> [What you have to do]: Among the lines of the listing below, retype exactly those from the one containing "Generate a Blender" through the one containing "scn.camera = cam", both included. Do not include pictures.

> [Data extracted from a collection]:
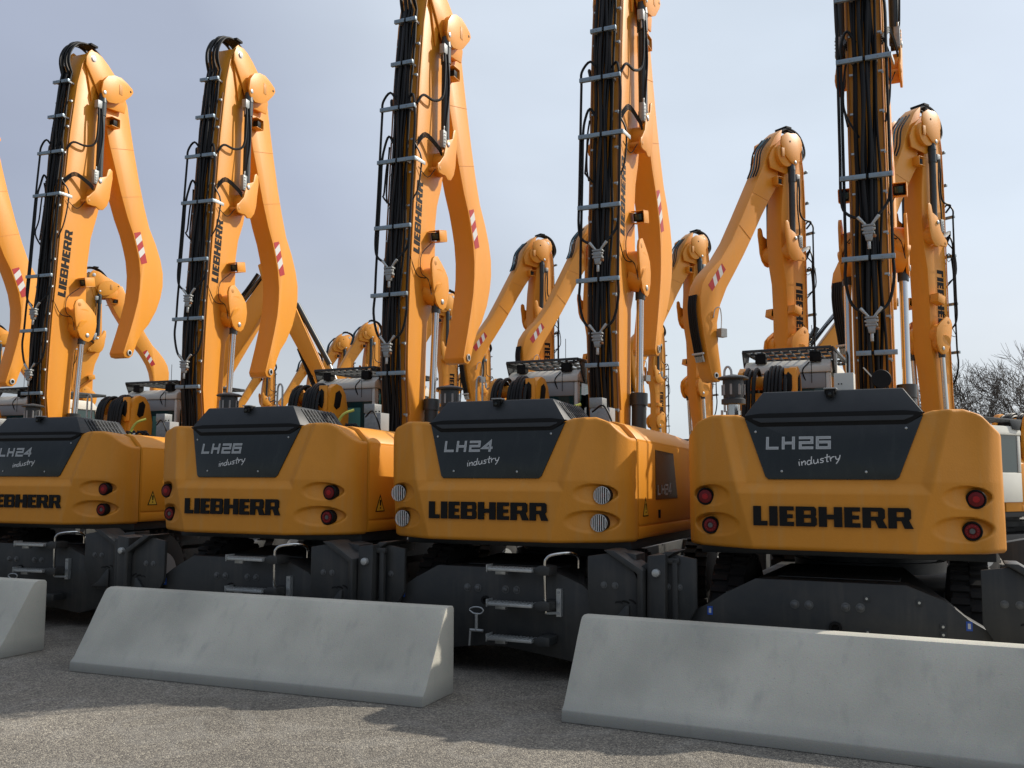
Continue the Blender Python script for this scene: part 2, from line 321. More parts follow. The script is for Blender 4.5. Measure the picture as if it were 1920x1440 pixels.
# ------------------------------------------------------------------ lettering
def rect(a, b, c, d): return [(a, b), (c, b), (c, d), (a, d)]
def g_L(w): return [rect(0, 0, .40, 1), rect(.40, 0, w, .24)]
def g_I(w): return [rect(0, 0, w, 1)]
def g_E(w): return [rect(0, 0, .38, 1), rect(.38, 0, w, .22), rect(.38, .40, w * .93, .60), rect(.38, .79, w, 1)]
def g_H(w): return [rect(0, 0, .40, 1), rect(w - .40, 0, w, 1), rect(.40, .38, w - .40, .62)]
def g_B(w): return [rect(0, 0, .40, 1), rect(.40, 0, w - .28, .2), rect(.40, .42, w - .28, .6), rect(.40, .8, w - .28, 1),
                    [(w - .28, 0), (w - .1, 0), (w, .1), (w, .42), (w - .06, .5), (w - .28, .5)], [(w - .28, .5), (w - .06, .5), (w - .02, .58), (w - .02, .9), (w - .12, 1), (w - .28, 1)]]
def g_R(w): return [rect(0, 0, .40, 1), rect(.40, .36, w - .36, .56), rect(.40, .8, w - .36, 1),
                    [(w - .36, .36), (w - .14, .40), (w - .04, .5), (w - .04, .9), (w - .16, 1), (w - .36, 1)],
                    [(w - .5, .36), (w - .36, .36), (w - .14, .40), (w + .06, 0), (w - .36, 0)]]
WORD = [(g_L, .72), (g_I, .42), (g_E, .72), (g_B, 1.03), (g_H, 1.14), (g_E, .76), (g_R, 1.10), (g_R, 1.10)]
WLEN = sum(w for _, w in WORD) + .1 * 7
def word_mesh(mb, org, du, dv, nrm, length, height, m, th=.004):
    org, du, dv, nrm = Vector(org), Vector(du).normalized(), Vector(dv).normalized(), Vector(nrm).normalized()
    su = length / WLEN; u = 0
    for g, w in WORD:
        for poly in g(w):
            q = [org + du * ((u + a) * su) + dv * (b * height) for a, b in poly]; n = len(q)
            vs = q + [p + nrm * th for p in q]
            mb.add(vs, [list(range(n)), list(range(2 * n - 1, n - 1, -1))] + [(i, i + n, (i + 1) % n + n, (i + 1) % n) for i in range(n)], m)
        u += w + .1
    return mb
GL = {'L': [[(0, 1), (0, 0), (.9, 0)]], 'H': [[(0, 0), (0, 1)], [(1, 0), (1, 1)], [(.05, .5), (.95, .5)]],
      '2': [[(0, 1), (1, 1), (1, .52), (0, .52), (0, 0), (1, 0)]], '6': [[(1, 1), (0, 1), (0, 0), (1, 0), (1, .56), (.1, .56)]],
      '4': [[(.78, 0), (.78, 1), (0, .3), (.66, .3)], [(.9, .3), (1.08, .3)]]}
def ribbon(mb, pts, wd_, fn, th, m, lift=0, ext=0):
    """flat mitred stroke; fn maps (u, v, h) to 3D"""
    pts = [Vector(q) for q in pts]
    if ext:
        pts[0] = pts[0] - (pts[1] - pts[0]).normalized() * ext; pts[-1] = pts[-1] + (pts[-1] - pts[-2]).normalized() * ext
    n = len(pts); l = []; r = []
    for i in range(n):
        p = Vector(pts[i]); d0 = (p - Vector(pts[i - 1])).normalized() if i else None; d1 = (Vector(pts[i + 1]) - p).normalized() if i < n - 1 else None
        if d0 is None: d0 = d1
        if d1 is None: d1 = d0
        t = (d0 + d1); t = t.normalized() if t.length > 1e-3 else d0
        nn = Vector((-t.y, t.x)); k = wd_ / 2 / max(.35, nn.dot(Vector((-d0.y, d0.x))))
        l.append(p + nn * k); r.append(p - nn * k)
    vs = [fn(q.x, q.y, h + lift) for h in (0, th) for q in l + r]; N = 2 * n; fs = []
    for i in range(n - 1):
        fs += [(i, i + 1, n + i + 1, n + i), (N + i, N + n + i, N + n + i + 1, N + i + 1), (i, N + i, N + i + 1, i + 1), (n + i, n + i + 1, N + n + i + 1, N + n + i)]
    fs += [(0, n, N + n, N), (n - 1, N + n - 1, N + 2 * n - 1, 2 * n - 1)]
    mb.add(vs, fs, m)
HAND = {  # strokes of the handwritten word, (x, y)
 'i': [[(0, .55), (.02, .3), (.05, 0)], [(.04, .75), (.06, .8)]],
 'n': [[(0, .52), (.05, 0)], [(.05, .3), (.2, .5), (.3, .42), (.32, 0)]],
 'd': [[(.3, .45), (.1, .5), (.0, .2), (.12, 0), (.3, .12), (.36, .95)], [(.33, .3), (.4, 0)]],
 'u': [[(0, .52), (.02, .12), (.15, 0), (.3, .15), (.33, .52)], [(.33, .3), (.38, 0)]],
 's': [[(.3, .48), (.1, .5), (.05, .35), (.25, .2), (.2, .02), (0, .03)]],
 't': [[(.15, .95), (.12, .1), (.25, .02)], [(-.05, .55), (.38, .62)]],
 'r': [[(0, .52), (.05, 0)], [(.05, .3), (.18, .5), (.34, .5)]],
 'y': [[(0, .55), (.05, .2), (.18, .12), (.3, .25)], [(.36, .6), (.28, .1), (.05, -.4)]]}

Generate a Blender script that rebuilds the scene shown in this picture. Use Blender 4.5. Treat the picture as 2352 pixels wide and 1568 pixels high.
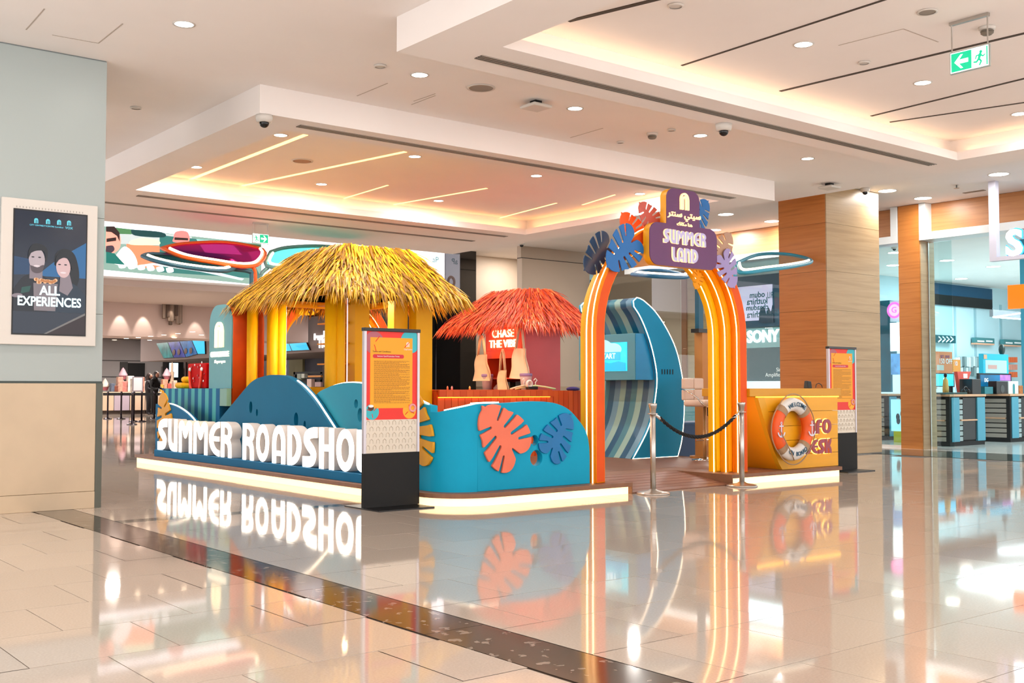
import bpy, math, random
import numpy as np
from mathutils import Matrix, Vector
random.seed(7)
scn = bpy.context.scene
COL = scn.collection
for _o in list(bpy.data.objects):
    bpy.data.objects.remove(_o)

# ---------------------------------------------------------------- camera
FPX, YAW, PIT, CAMH = 2499.28, 0.67504, 0.043078, 1.2
cam_d = bpy.data.cameras.new('camera')
cam_d.sensor_width = 36.0
cam_d.lens = FPX / 2352 * 36.0
cam_d.clip_end = 300
cam = bpy.data.objects.new('camera', cam_d)
cam.location = (0, 0, CAMH)
cam.rotation_euler = (math.pi / 2 + PIT, 0, -YAW)
COL.objects.link(cam)
scn.camera = cam

# ---------------------------------------------------------------- world and exposure
world = bpy.data.worlds.new('world')
scn.world = world
world.use_nodes = True
_bg = world.node_tree.nodes['Background']
_bg.inputs[0].default_value = (1.0, 0.965, 0.955, 1)
_bg.inputs[1].default_value = 2.5
scn.view_settings.view_transform = 'Standard'
scn.view_settings.look = 'None'
scn.view_settings.exposure = 0.0
scn.view_settings.gamma = 1.0
scn.view_settings.use_curve_mapping = False
scn.cycles.use_denoising = True
scn.cycles.max_bounces = 5
scn.cycles.diffuse_bounces = 3
scn.cycles.glossy_bounces = 3
scn.cycles.transparent_max_bounces = 6
scn.cycles.use_adaptive_sampling = True
scn.cycles.adaptive_threshold = 0.1
scn.cycles.adaptive_min_samples = 16
scn.cycles.sample_clamp_indirect = 6.0
scn.cycles.caustics_reflective = False
scn.cycles.caustics_refractive = False

# ---------------------------------------------------------------- helpers
_d = np.array([math.sin(YAW) * math.cos(PIT), math.cos(YAW) * math.cos(PIT), math.sin(PIT)])
_r = np.array([math.cos(YAW), -math.sin(YAW), 0.0])
_u = np.cross(_r, _d)


def at(x, y, X=None, Y=None, Z=None):
    """world point seen at photo position x, y that lies on the given plane of the place"""
    v = _d + _r * (x - 1176) / FPX - _u * (y - 784) / FPX
    if X is not None:
        t = X / v[0]
    elif Y is not None:
        t = Y / v[1]
    else:
        t = (Z - CAMH) / v[2]
    return Vector((v[0] * t, v[1] * t, CAMH + v[2] * t))


def s2l(c):
    c = c / 255.0
    return c / 12.92 if c <= 0.04045 else ((c + 0.055) / 1.055) ** 2.4


def S(r, g, b):
    return (s2l(r), s2l(g), s2l(b), 1.0)


MATS = {}


def mat(name, rgb, rough=0.5, metal=0.0, em=0.0, vary=0.0, vscale=6.0, bump=0.0, bscale=80.0, spec=0.5, coat=0.0,
        stretch=(1, 1, 1), emc=None):
    if name in MATS:
        return MATS[name]
    m = bpy.data.materials.new(name)
    m.use_nodes = True
    nt = m.node_tree
    b = nt.nodes['Principled BSDF']
    col = S(*rgb)
    b.inputs['Base Color'].default_value = col
    b.inputs['Roughness'].default_value = rough
    b.inputs['Metallic'].default_value = metal
    b.inputs['Specular IOR Level'].default_value = spec
    b.inputs['Coat Weight'].default_value = coat
    if em > 0:
        b.inputs['Emission Color'].default_value = S(*emc) if emc else col
        b.inputs['Emission Strength'].default_value = em
    if vary > 0 or bump > 0:
        tc = nt.nodes.new('ShaderNodeTexCoord')
        mp = nt.nodes.new('ShaderNodeMapping')
        mp.inputs['Scale'].default_value = stretch
        nt.links.new(tc.outputs['Object'], mp.inputs['Vector'])
    if vary > 0:
        n = nt.nodes.new('ShaderNodeTexNoise')
        n.inputs['Scale'].default_value = vscale
        n.inputs['Detail'].default_value = 5
        nt.links.new(mp.outputs[0], n.inputs['Vector'])
        r = nt.nodes.new('ShaderNodeValToRGB')
        r.color_ramp.elements[0].position = 0.3
        r.color_ramp.elements[1].position = 0.7
        r.color_ramp.elements[0].color = tuple(c * (1 - vary) for c in col[:3]) + (1,)
        r.color_ramp.elements[1].color = tuple(min(1, c * (1 + vary)) for c in col[:3]) + (1,)
        nt.links.new(n.outputs['Fac'], r.inputs[0])
        nt.links.new(r.outputs[0], b.inputs['Base Color'])
        if em > 0 and emc is None:
            nt.links.new(r.outputs[0], b.inputs['Emission Color'])
    if bump > 0:
        n2 = nt.nodes.new('ShaderNodeTexNoise')
        n2.inputs['Scale'].default_value = bscale
        n2.inputs['Detail'].default_value = 3
        nt.links.new(mp.outputs[0], n2.inputs['Vector'])
        bp = nt.nodes.new('ShaderNodeBump')
        bp.inputs['Strength'].default_value = bump
        bp.inputs['Distance'].default_value = 0.01
        nt.links.new(n2.outputs['Fac'], bp.inputs['Height'])
        nt.links.new(bp.outputs[0], b.inputs['Normal'])
    MATS[name] = m
    return m


def ramp_mat(name, tex, scale, stops, rough=0.4, stretch=(1, 1, 1), detail=8.0, em=0.0, coat=0.0, dist=0.0, bump=0.0):
    """noise / wave driven colour ramp material; stops = [(pos, rgb)]"""
    if name in MATS:
        return MATS[name]
    m = bpy.data.materials.new(name)
    m.use_nodes = True
    nt = m.node_tree
    b = nt.nodes['Principled BSDF']
    tc = nt.nodes.new('ShaderNodeTexCoord')
    mp = nt.nodes.new('ShaderNodeMapping')
    mp.inputs['Scale'].default_value = stretch
    nt.links.new(tc.outputs['Object'], mp.inputs['Vector'])
    if tex == 'voronoi':
        n = nt.nodes.new('ShaderNodeTexVoronoi')
        n.inputs['Scale'].default_value = scale
        out = n.outputs['Distance']
    else:
        n = nt.nodes.new('ShaderNodeTexNoise')
        n.inputs['Scale'].default_value = scale
        n.inputs['Detail'].default_value = detail
        n.inputs['Distortion'].default_value = dist
        out = n.outputs['Fac']
    nt.links.new(mp.outputs[0], n.inputs['Vector'])
    r = nt.nodes.new('ShaderNodeValToRGB')
    el = r.color_ramp.elements
    el[0].position, el[0].color = stops[0][0], S(*stops[0][1])
    el[1].position, el[1].color = stops[-1][0], S(*stops[-1][1])
    for p, c in stops[1:-1]:
        e = el.new(p)
        e.color = S(*c)
    nt.links.new(out, r.inputs[0])
    nt.links.new(r.outputs[0], b.inputs['Base Color'])
    b.inputs['Roughness'].default_value = rough
    b.inputs['Coat Weight'].default_value = coat
    if em > 0:
        nt.links.new(r.outputs[0], b.inputs['Emission Color'])
        b.inputs['Emission Strength'].default_value = em
    if bump > 0:
        bp = nt.nodes.new('ShaderNodeBump')
        bp.inputs['Strength'].default_value = bump
        bp.inputs['Distance'].default_value = 0.004
        nt.links.new(out, bp.inputs['Height'])
        nt.links.new(bp.outputs[0], b.inputs['Normal'])
    MATS[name] = m
    return m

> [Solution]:
Generate a Blender script that rebuilds the scene shown in this picture. Use Blender 4.5. Treat the picture as 2352 pixels wide and 1568 pixels high.
import bpy, math, random
import numpy as np
from mathutils import Matrix, Vector
random.seed(7)
scn = bpy.context.scene
COL = scn.collection
for _o in list(bpy.data.objects):
    bpy.data.objects.remove(_o)

# ---------------------------------------------------------------- camera
FPX, YAW, PIT, CAMH = 2499.28, 0.67504, 0.043078, 1.2
cam_d = bpy.data.cameras.new('camera')
cam_d.sensor_width = 36.0
cam_d.lens = FPX / 2352 * 36.0
cam_d.clip_end = 300
cam = bpy.data.objects.new('camera', cam_d)
cam.location = (0, 0, CAMH)
cam.rotation_euler = (math.pi / 2 + PIT, 0, -YAW)
COL.objects.link(cam)
scn.camera = cam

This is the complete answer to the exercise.